*Posterlounge Case

The decision at hand [LG München, 10.04.2008, 1 HK O 5500/08POSTERLOUNGE] is quite similar to the “Mr Spicy” judgement [Victor Andrew Wilson v. Yahoo! UK Ltd. / Overture Services Ltd. (2008)] issued in the UK last February and the “PCB-Pool” decision of the German Supreme Court [BGH, 22.01.2009, I ZR 139/07 PCB].

In the Mr. Spicy case, the holder of the Community trademark “Mr. Spicy” sued Yahoo! for trademark infringement, as Yahoo! showed advertisements for an competitor, which got triggered by users entering the search term „spicy“. In fact, the competitor had booked the keyword “spicy” using Yahoo!’s “Advanced Match”-option (may be compared to Google Adword’s “Broad Match” -option). The High Court then found that the trademark “in this case [was] not used by anyone other than the browser who enters the phrase “Mr Spicy” as a search query in the defendants’ search engine”. Thus, Yahoo! was not found liable.

For more information please refer to Dr. Ott’s links&law webpage , which offers a very good overview over any recent internet law cases.

Presumably as a consequence of this decision, Google Adwords added Great Britain and Ireland on the 5 April 2008 to their list of countries with a weakened trademark-protection.

In the PCB-Pool decision of the BGH the facts where similar, as the defendant booked a term which is widely known as an abbreviation for a technical process (“pcb” standing for “printed circuit board“), using the Google Adword’s “Broad Match“-option. This led to the display of the defendant’s advertisement when entering the trademark of the claimant (“PCB Pool”). The claimant’s advertisement did not bear the trademark of the claimant (“Adv-“).

The BGH found, similar to the UK High Court, that neither the defendant nor Google had “used” [“Verwendung” in the original German, which implies use in the broad sense of the word] the claimant’s trademark. Instead, they had only used the generic term “pcb“. Thus, the question of whether the defendant’s use [“markenmaessige Nutzung“, meaning use in the narrow sense] violated the claimant’s trademark rights wasn’t examined at all. Furthermore, the BGH pointed out that the trademark of the claimant was very “weak” and that the use of the trademark by the defendant might have been privileged anyway in light of § 23 (2) MarkenG (descriptive use).

In the decision at hand the court declined a preliminary injunction against a competitor of the trademark owner who had booked two (generic) words, which combined together in the right order resulted in the claimant’s trademark. The defendants used the “broad match” option and thus the adverts, which did not bear the protected sign (Adv-), where shown as a Side-Ad when users entered the protected term as a search query into Google. After being informed by the claimant, the defendant instantly added the trademark of the claimant to its list of “exclusive Keywords”.

The court found that the defendants had not booked the protected sign as a keyword to trigger the advertisement and thus had not used the trademark (“keine Nutzung” = no use in the narrow meaning), but instead booked two generic terms which lead, because of the broad match option, to the display of the competitor’s ads.

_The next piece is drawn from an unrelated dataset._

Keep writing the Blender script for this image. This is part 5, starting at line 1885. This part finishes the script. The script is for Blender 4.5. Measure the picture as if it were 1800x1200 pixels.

The court further assumed that the trademark [“POSTERLOUNGE”] was not likely to be confused with the term [“lounge poster”] used by the defendants and that the trademark’s distinctiveness was very weak.

Furthermore, the court reasoned that the use by the defendant might have been privileged anyway by § 23 (2) MarkenG (descriptive use).

What is interesting to note is that the court expressly stated that the protection of such weak trademarks, which mainly consist of generic terms, might lead to the unwanted result of achieving protection through the “trick”(!) of just rearranging the order of generic terms. The court gave the example of “Kaufhaus” (this is a German word, consisting out of the two German words for “Kauf” = buying and “Haus”=house) and “(descriptive use) Haus-Kauf”.

-No indirect infringement-
The court also found that no indirect infringement (Störerhaftung; 1004 BGB) had take place and that the actions of the defendant did not amount to acts deemed to be unfair competition.

-No contradiction to earlier cases-
The court ended by stating that this ruling does not contradict previous judgements on similar matters (Kammer für Handelssachen LG München 9 HK O 5193/08, 17 HK O 4413/ OLG München 08, 29 U 4013/07), as the OLG judgement dealt with a case of almost identical signs and thus a high level of possible confusion, while the other two LG decisions were not based on such detailed (technical) explanations.

Summing up all the decisions discussed, it seems that courts have finally started to pay attention to the technical background of advertising in an online environment and therefore start to take into account technological and factual matters when applying trademark law to Keyword Advertising cases.